A.T. Pierson (1837-1911), author of In Christ Jesus: The Sphere of the Believers Life, (1898).
“Those three short words, ‘in Christ Jesus’ are, without doubt, the most important ever written, even by an inspired pen, to express the mutual relation of the believer and Christ. They occur, with their equivalents, over one hundred and thirty times. Sometimes we meet the expression, in Christ, or in Christ Jesus, and again in Him, or in Whom, etc. And sometimes this sacred name, or its equivalent pronoun, is found associated with other prepositions — through, with, by; but the thought is essentially the same.”
“Oh, the unclaimed riches of the believer in Christ Jesus!”
“He who is risen with Christ, and has the Breath of God in him, should live as a risen, quickened, breathing son of God, and walk in the Spirit in newness of life.”
“We might compare the two epistles thus:
Romans : Justified in Christ Jesus by His blood.
Corinthians: Sanctified in Christ Jesus by His Spirit.
And, through both of the Epistles to the Corinthians, the golden thread of connection is our union with Christ by the indwelling and inworking of His Holy Spirit.”
He, the mighty and the holy One, He was wounded, bruised, chastised! He was treated thus, not because He deserved it, but for our sakes, because we deserved it. His punishment is our peace. His stripes are our healing. His death our life. O greatest of all facts! Well mayest Thou have the central place in prophecy, the central place in our hearts! This is the Gospel. To believe this is to be saved; He has borne the stripes and punishment due to each believer, who will, therefore, have none to bear. To believe this is to be happy, for it is to see a substitute in our place of doom and death, setting us free! To believe this is to be holy, for faith in such facts must make us love the One that suffered in our stead, and hate the sin that brought sore stripes on Him.”

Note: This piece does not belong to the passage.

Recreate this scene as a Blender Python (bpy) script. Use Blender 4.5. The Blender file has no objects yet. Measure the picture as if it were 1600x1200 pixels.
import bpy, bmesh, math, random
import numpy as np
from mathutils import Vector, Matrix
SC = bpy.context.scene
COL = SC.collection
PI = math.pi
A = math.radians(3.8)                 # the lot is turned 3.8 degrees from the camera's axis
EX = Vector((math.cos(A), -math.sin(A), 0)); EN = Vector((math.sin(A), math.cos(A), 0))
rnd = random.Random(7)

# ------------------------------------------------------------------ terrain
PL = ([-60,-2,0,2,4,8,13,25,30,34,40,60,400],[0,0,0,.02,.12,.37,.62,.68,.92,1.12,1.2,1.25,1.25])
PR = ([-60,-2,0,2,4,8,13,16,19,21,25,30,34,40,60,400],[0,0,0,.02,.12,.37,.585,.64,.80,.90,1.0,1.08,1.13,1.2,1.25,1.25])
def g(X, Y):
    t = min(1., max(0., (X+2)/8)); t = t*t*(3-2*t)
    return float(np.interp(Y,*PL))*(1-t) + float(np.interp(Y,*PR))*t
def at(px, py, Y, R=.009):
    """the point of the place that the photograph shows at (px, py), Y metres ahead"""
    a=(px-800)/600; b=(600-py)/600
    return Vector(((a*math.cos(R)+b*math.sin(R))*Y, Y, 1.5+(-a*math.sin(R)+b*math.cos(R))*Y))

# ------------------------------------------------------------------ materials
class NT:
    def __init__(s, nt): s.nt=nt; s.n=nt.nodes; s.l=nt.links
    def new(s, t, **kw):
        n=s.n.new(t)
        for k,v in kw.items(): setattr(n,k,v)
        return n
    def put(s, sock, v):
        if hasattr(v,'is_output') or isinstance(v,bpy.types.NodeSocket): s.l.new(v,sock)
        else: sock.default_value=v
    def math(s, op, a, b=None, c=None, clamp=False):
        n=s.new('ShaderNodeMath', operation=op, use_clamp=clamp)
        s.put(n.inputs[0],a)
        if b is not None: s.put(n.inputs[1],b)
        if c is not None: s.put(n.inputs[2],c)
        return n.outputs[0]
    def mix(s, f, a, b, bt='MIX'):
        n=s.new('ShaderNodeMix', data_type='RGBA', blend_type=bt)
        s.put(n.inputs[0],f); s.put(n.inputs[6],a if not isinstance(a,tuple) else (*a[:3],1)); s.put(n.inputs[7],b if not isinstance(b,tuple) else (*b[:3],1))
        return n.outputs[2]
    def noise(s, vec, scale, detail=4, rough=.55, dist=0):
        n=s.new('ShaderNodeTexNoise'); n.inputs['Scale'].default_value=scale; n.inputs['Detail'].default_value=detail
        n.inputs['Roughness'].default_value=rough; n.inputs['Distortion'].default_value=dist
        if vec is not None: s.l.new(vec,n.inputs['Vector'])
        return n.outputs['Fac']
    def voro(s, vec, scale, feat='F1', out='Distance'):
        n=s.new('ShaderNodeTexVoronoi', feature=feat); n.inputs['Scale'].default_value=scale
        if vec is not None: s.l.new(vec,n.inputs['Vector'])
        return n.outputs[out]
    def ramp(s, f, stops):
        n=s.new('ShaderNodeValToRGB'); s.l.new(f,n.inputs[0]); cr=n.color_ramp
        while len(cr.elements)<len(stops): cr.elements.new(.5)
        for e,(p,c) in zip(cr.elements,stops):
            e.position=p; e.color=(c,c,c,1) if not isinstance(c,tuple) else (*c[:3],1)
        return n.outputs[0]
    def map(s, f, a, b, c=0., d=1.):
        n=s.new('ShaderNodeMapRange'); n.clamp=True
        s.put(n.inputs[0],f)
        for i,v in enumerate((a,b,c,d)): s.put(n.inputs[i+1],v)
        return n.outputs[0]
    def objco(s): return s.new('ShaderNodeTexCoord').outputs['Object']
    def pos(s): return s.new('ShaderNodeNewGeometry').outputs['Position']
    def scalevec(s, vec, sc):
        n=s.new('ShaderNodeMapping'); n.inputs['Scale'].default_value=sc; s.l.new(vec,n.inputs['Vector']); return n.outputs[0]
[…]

“This letter to the Ephesians lifts us to the very summit, the third heaven of privilege, and is especially rich in that phrase which we are now devoutly tracing throughout the New Testament. We find here at least ten separate uses or combinations of the words in Christ or in Him, as applied to the present estate of the believer, and as exhibiting His possible heavenly life even while on earth; and there is one besides which refers to coming blessing. In this epistle we are declared to be, IN CHRIST, chosen, predestinated to the adoption of children, accepted; to have redemption and forgiveness, to be quickened or made alive, raised, seated in the heavenlies; to have been sealed and to have obtained an inheritance : these are the ten present blessings, and the one, yet future, is that in Him we are to be gathered together in one, with all saints, at His coming.”
“And remember the sublime saying of the sainted George Mueller. When his helpers were asked how they could account for the fact that his serene calm was undisturbed when, with two thousand orphans to clothe and feed, there was neither food in the larder nor money in the bank, and his one resort was prayer — the answer was, that it could be accounted for only on his own philosophy: ‘Where anxiety begins, faith ends; And where faith begins, anxiety ends.’”
“Christ came to do God’s will, and took in His incarnation a body prepared for Him, and in a higher sense, another body — the Church — after His resurrection. This body is thus seated with Him in the heavenlies, and all enemies are to become the footstool of Christ and His mystical body, bruised under His feet. We have a right in Him to this exalted seat in the heavenlies, and to sit down with Him in peace, as those who have the sense of a finished work and completed conquest, henceforth in Him expecting — anticipating, that all foes will be made our footstool. So far as we can take this in by faith, they are already subdued.”